§ Aim: Extract precisely the lines of the entries below, from the first line through the line containing "rail('short glass return".

§ Recorded information:
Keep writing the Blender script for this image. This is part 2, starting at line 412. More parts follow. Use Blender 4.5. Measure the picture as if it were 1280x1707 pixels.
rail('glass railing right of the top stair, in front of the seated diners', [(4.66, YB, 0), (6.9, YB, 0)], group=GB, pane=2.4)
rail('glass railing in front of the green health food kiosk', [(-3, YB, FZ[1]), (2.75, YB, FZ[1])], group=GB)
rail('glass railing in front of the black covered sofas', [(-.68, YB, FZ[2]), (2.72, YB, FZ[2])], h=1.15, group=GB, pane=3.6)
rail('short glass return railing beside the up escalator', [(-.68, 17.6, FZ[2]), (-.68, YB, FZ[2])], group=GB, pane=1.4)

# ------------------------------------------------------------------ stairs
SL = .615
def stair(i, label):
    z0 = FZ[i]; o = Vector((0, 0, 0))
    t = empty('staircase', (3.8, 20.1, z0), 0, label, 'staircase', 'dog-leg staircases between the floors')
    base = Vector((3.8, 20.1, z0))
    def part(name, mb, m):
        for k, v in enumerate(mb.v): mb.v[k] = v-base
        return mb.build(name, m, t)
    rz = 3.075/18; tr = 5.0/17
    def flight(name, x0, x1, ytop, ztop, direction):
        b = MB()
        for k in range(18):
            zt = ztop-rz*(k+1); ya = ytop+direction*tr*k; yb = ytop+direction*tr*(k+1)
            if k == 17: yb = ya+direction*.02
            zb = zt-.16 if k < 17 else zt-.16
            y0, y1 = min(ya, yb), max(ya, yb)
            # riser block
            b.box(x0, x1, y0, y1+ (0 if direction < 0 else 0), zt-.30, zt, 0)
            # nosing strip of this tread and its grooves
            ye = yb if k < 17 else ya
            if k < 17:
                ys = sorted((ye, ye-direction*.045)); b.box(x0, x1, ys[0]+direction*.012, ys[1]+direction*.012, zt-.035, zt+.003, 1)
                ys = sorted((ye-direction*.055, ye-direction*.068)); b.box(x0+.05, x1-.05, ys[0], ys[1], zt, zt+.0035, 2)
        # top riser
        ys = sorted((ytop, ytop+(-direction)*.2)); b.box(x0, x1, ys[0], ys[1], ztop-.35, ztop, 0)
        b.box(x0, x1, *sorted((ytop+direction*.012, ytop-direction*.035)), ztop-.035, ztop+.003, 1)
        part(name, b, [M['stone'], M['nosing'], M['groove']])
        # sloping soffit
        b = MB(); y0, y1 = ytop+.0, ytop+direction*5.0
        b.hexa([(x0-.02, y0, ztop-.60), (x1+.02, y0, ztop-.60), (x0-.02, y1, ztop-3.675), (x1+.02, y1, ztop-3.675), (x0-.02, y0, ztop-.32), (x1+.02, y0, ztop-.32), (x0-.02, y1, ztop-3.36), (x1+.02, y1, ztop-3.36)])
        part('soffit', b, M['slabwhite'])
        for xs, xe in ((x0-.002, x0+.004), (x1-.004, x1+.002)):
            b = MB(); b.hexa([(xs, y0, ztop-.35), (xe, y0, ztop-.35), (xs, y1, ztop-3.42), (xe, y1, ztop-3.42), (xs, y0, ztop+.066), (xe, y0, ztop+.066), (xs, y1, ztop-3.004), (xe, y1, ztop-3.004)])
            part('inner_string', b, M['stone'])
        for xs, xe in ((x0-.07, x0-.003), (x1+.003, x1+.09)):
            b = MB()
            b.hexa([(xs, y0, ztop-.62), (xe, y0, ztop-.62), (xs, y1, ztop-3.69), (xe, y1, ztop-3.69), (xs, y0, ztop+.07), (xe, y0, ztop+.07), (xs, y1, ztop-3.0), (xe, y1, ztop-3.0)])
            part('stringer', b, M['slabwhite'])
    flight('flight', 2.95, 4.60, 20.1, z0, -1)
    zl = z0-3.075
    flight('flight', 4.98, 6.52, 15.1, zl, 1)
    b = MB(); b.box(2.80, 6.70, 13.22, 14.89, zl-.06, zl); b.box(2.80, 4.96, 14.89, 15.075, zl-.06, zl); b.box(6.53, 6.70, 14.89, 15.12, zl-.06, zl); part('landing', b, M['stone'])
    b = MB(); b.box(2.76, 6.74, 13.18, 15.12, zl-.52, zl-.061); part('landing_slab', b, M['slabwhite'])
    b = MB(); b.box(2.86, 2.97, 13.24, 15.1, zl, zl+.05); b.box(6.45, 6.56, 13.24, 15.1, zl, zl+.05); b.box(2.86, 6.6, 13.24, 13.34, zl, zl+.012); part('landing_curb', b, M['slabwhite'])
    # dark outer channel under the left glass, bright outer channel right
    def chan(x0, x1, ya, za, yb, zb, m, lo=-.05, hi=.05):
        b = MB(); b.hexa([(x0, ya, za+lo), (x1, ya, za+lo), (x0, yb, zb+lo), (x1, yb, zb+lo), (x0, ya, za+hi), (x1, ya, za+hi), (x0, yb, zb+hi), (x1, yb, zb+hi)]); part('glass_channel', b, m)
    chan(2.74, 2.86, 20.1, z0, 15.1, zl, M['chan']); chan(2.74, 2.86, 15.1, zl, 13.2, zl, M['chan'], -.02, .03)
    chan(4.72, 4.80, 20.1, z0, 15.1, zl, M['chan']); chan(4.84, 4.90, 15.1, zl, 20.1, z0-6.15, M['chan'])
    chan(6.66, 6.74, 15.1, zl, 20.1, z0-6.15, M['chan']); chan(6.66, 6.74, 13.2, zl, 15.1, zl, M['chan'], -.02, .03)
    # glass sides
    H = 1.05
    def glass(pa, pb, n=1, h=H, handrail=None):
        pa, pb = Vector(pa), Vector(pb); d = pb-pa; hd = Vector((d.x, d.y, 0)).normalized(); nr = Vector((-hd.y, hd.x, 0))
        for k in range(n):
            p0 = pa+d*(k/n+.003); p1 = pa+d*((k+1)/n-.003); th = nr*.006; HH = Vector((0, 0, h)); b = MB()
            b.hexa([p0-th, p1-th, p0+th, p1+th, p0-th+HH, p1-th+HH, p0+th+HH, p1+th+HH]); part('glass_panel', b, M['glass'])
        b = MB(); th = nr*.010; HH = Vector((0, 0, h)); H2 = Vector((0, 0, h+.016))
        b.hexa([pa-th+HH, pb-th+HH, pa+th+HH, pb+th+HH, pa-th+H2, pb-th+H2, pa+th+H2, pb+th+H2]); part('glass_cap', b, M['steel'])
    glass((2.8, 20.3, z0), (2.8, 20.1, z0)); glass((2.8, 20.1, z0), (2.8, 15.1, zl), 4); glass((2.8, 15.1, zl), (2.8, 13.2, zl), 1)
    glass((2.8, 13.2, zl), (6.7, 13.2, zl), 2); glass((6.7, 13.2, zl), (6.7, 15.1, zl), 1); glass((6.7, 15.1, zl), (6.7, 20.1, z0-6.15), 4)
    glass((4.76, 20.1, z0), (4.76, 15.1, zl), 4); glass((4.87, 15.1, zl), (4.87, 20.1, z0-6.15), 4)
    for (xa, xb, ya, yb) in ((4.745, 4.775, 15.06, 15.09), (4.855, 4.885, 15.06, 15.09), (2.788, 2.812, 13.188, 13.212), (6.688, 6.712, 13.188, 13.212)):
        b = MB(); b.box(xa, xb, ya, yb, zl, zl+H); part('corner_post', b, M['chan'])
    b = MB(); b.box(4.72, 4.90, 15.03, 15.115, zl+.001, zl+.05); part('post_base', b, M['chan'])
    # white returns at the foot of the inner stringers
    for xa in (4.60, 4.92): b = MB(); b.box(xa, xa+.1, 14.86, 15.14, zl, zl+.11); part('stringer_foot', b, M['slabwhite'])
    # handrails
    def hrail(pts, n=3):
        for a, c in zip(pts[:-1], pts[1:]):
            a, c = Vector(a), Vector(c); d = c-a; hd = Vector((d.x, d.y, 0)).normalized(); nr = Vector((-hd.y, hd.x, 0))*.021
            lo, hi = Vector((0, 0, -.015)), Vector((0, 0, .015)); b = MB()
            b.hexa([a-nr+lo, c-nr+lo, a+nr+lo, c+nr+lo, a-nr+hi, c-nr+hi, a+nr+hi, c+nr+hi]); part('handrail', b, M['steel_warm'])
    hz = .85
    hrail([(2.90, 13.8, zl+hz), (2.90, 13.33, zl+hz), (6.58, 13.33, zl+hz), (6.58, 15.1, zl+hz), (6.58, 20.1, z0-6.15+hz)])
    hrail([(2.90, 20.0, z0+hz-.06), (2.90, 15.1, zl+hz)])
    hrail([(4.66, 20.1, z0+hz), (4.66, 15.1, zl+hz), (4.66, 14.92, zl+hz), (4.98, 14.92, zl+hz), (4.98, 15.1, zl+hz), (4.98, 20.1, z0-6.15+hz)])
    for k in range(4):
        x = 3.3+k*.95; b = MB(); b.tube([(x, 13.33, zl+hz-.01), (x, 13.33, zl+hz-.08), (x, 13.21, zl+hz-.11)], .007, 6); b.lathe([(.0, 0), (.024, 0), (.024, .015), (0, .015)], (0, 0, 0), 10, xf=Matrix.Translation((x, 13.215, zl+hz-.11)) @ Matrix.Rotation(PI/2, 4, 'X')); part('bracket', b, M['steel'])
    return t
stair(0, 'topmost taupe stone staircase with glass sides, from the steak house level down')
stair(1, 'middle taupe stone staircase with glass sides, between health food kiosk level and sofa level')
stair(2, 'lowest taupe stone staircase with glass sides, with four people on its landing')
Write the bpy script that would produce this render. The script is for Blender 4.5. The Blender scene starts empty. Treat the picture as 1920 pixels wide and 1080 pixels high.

§ Answer for this exercise:
Keep writing the Blender script for this image. This is part 2, starting at line 412. More parts follow. Use Blender 4.5. Measure the picture as if it were 1280x1707 pixels.
rail('glass railing right of the top stair, in front of the seated diners', [(4.66, YB, 0), (6.9, YB, 0)], group=GB, pane=2.4)
rail('glass railing in front of the green health food kiosk', [(-3, YB, FZ[1]), (2.75, YB, FZ[1])], group=GB)
rail('glass railing in front of the black covered sofas', [(-.68, YB, FZ[2]), (2.72, YB, FZ[2])], h=1.15, group=GB, pane=3.6)
rail('short glass return railing beside the up escalator', [(-.68, 17.6, FZ[2]), (-.68, YB, FZ[2])], group=GB, pane=1.4)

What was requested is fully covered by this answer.